Re: theory and practice: ying and yang
Date: 1 Jun 2005 06:20:46 -0700
Message-ID: <1117632046.632868.13740_at_g49g2000cwa.googlegroups.com>
mountain man wrote:
> The relational model speaks about data and its schema but is mute
> about the application software layer, which has been sitting in the
> s/w protocol stack above the DBMS software, since the year dot.
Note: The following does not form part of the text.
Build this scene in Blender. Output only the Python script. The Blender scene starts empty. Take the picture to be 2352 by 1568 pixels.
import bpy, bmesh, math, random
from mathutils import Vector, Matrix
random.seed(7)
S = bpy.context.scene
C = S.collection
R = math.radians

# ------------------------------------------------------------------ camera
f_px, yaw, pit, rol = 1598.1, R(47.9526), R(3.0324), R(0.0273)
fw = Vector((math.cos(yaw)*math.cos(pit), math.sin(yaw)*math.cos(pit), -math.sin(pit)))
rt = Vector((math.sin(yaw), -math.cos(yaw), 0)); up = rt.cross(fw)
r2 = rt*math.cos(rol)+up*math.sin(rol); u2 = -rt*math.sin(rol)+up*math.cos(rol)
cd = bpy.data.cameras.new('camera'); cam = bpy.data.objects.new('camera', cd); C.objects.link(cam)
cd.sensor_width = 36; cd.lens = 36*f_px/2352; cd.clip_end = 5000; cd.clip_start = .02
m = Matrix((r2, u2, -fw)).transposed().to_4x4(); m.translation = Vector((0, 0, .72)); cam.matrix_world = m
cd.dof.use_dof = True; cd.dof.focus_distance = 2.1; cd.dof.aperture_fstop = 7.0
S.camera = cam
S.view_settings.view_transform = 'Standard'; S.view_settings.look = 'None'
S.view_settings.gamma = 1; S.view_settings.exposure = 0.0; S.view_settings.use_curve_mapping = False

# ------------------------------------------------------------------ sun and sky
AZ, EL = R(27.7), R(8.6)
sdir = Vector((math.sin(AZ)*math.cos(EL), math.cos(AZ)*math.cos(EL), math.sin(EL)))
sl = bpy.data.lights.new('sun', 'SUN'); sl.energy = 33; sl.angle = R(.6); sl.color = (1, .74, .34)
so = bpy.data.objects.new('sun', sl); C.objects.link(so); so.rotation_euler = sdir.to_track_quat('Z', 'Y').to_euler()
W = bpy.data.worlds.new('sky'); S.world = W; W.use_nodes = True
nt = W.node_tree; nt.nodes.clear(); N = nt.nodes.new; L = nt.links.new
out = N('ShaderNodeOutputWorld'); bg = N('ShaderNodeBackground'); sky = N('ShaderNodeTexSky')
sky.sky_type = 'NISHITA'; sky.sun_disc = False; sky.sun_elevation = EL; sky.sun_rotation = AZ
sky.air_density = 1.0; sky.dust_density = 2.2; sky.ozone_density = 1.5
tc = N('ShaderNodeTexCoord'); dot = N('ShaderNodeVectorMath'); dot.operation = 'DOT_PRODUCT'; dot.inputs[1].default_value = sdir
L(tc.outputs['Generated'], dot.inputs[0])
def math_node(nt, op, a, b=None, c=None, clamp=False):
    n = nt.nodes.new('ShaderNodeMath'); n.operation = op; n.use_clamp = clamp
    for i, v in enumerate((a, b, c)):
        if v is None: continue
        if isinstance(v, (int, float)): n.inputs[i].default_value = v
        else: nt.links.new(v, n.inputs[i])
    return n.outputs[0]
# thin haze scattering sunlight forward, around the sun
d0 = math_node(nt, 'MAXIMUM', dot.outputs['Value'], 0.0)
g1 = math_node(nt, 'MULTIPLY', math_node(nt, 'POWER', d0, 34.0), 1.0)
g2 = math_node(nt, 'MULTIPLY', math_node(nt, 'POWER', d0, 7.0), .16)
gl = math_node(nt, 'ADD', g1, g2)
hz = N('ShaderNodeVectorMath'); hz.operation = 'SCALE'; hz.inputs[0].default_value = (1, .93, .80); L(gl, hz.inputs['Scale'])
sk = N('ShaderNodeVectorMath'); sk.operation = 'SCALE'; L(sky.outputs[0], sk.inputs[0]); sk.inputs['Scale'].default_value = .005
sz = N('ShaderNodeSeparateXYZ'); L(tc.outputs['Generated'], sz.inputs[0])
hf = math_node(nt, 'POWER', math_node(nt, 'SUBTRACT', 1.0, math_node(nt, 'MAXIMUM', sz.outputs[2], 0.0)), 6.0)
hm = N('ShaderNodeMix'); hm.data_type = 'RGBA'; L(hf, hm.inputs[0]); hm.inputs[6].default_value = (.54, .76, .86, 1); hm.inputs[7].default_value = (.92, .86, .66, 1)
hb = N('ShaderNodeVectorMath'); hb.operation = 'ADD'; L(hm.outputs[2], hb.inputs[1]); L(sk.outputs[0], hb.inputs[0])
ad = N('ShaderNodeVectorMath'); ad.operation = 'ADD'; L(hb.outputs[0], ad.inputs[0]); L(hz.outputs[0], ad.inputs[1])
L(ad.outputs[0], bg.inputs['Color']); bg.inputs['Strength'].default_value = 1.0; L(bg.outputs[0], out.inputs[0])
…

> My observation is that, since the emergence of addressable stored
> procedures within the (R)DBMS layer, systems are using this
> approach more and more.
Addressable? As opposed to triggers?
> Essentially you can generalise this observation, with reference to
> the protocol stack and say that industry is following an increasing
> trend in that the (application) code is being migrated from the
> (client and/or server) application software layer, and into the
> (R)DBMS layer.
> My thesis is that if you take this migration to its logical
> conclusion there may be achievable an optimal stage in
> which *all* application software in internal to the DBMS
> in the form of stored procedures.
> > Are you saying that this method is preferrable to the "fat client" or
> > "middleware" method, where you have business logic held outside the
> > database in things like Cognos, Business Objects, or Crystal Reports? I
> > thought this was pretty much the same as most other people think.
>
> Absolutely preferable, because it entirely OBVIATES the client.
> End of story. There is no client required, and therefore no
> middleware required, at all. Minimal number of moving
> parts in that all the code and data are being defined once
> and for all in ONE SOFTWARE LAYER.